Pat Metheny: New Chautauqua (ECM 1131)

ECM 1131

Pat Metheny
New Chautauqua

Pat Metheny electric 6- and 12-string guitars, acoustic guitar, 15-string harp guitar, electric bass
Recorded August 1978 at Talent Studio, Oslo
Engineer: Jan Erik Kongshaug
Produced by Manfred Eicher

Pat Metheny is one of those rare artists whose virtuosity is so fluid that it is no longer a necessary lens through which to view his music. Despite the 43 strings at his disposal for this fourth ECM outing, Metheny opts for pure expanse over density. While his first three projects found him fronting equally captivating support, here we see the Missouri native charting heretofore-unrecorded autobiographical depths that remain as resonant as they ever were.

New Chautauqua is bookended by two travel diaries. The title opener cracks like a morning egg onto a sizzling griddle. Here, as throughout, we find an entire desert compressed into a single grain of sand, needing only the microscope of Metheny’s meticulous syncopations to make our way through its staggering terrain. At the far end of the tunnel is new life lit by “Daybreak.” Additional guitars and bass ooze with optimism in this divided smile, holding fast to the idea of—but never the physical need for—a destination.

Along the way, we encounter a string of contemplative rest stops, each the trail marker of a limpid night. Every verse of “Country Poem” makes for a fitting prelude to the diptych of “Long-Ago Child/Fallen Star,” in which the 15-string harp guitar dialogues with an open slide in the lead. Such delicacy can only be drawn in negative space, using pigments of regret and joy in equal measure. A heavy pause inhales deeply before expelling its acoustic splendor, hovering over arpeggiated flowers like a silent and thoughtful bee whose days are numbered, but whose memory lives on through a psychological pollen of sorts that cross-fertilizes vaster, less visible pastures. “Hermitage” might as well be the album’s title, so thoughtful are its steps, each a point along a circle of plot and resolution. Yet the needle in the New Chautauqua haystack is “Sueño Con Mexico.” Threaded by an acoustic ostinato, around which Metheny gilds ornamental embraces, its unyielding grace never fails to unhinge. It has the entire world’s natural cycles in its purview, turning as might an eddy in an April stream.

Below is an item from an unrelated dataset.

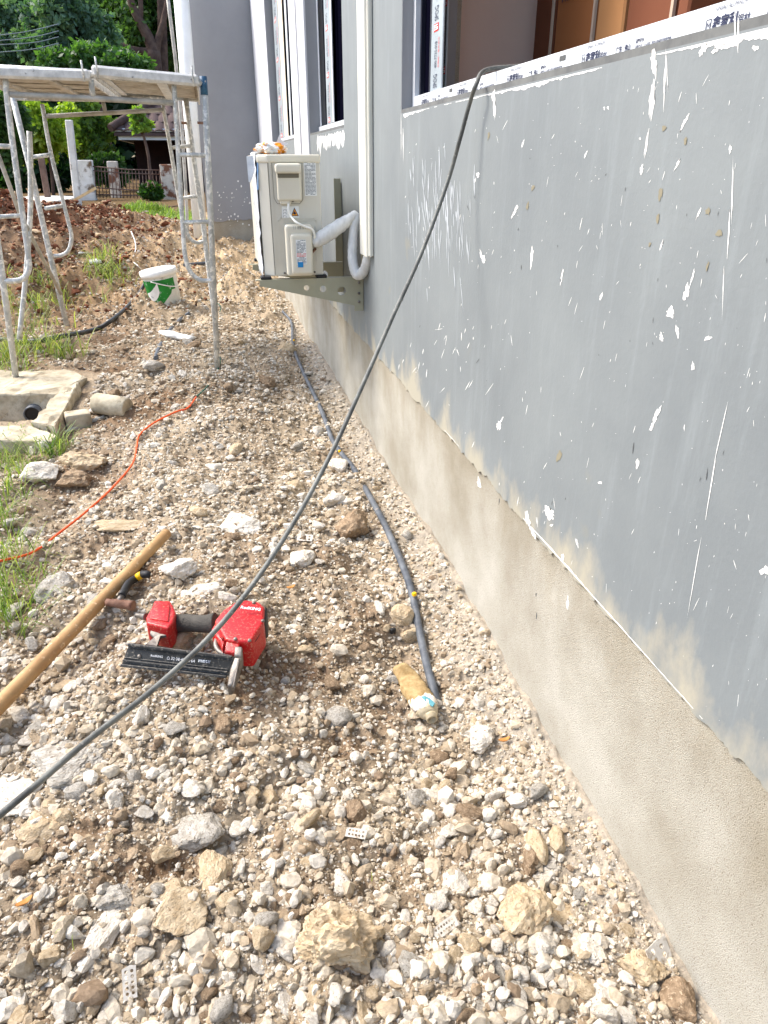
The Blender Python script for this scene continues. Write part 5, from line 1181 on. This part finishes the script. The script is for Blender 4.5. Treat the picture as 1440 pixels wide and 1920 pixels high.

Metheny’s is a highly refined world that is as loose as it is exacting, written in the kind of polished script that can only come from a musical path forged through love of communication. Among decades of varied output, this stands as one of his most vivid sonic postcards for the yet-to-be.

<< Azimuth: The Touchstone (ECM 1130)
>> Walcott/Cherry/Vasconcelos: CODONA (ECM 1132)

5 thoughts on “Pat Metheny: New Chautauqua (ECM 1131)

    1. One of my main goals with this blog is to review every ECM album, thereby giving me the opportunity to explore much of the back catalog that I have missed out on. As of late, I am trying to go chronologically through the 70s and 80s releases, many of which I am only now exploring for the first time.

  1. I regularly listen to this one still after more than 30 year … of course now I have it on CD as well as vinyl and it has been a mainstay of my MP3 collection since ~98 when I put it on a PDA!

    I was hoping that there was some masterful re-release at work ready to separate me from my money once again … but any excuse to revisit it is fine by me 🙂

  2. Actually neat to come upon this. In 1978 I was 19 years old and not listening to new style jazz much….just getting into Bill Evans, Kenny Burrell, George Benson. I remember hearing some of the ECM releases back then but the only ones that grabbed me were from Ralph Towner and John Abercrombie. And yes, I am a guitar guy. Eventually came around to Pat Metheny years later (1983 to be precise when I heard As Falls Wichita So Falls Wichita Falls) and started to get into Metheny. Over the years, I have heard lots of other releases from him some of which I love and bought and others which at least initially eluded me. I always found him to be a great technician but some of it was too new agey for me, others maybe too strange, others I loved….somehow missed this one. SO, cool. Just gong to have to dig into the ECM catalog now at 63 and in quarantine.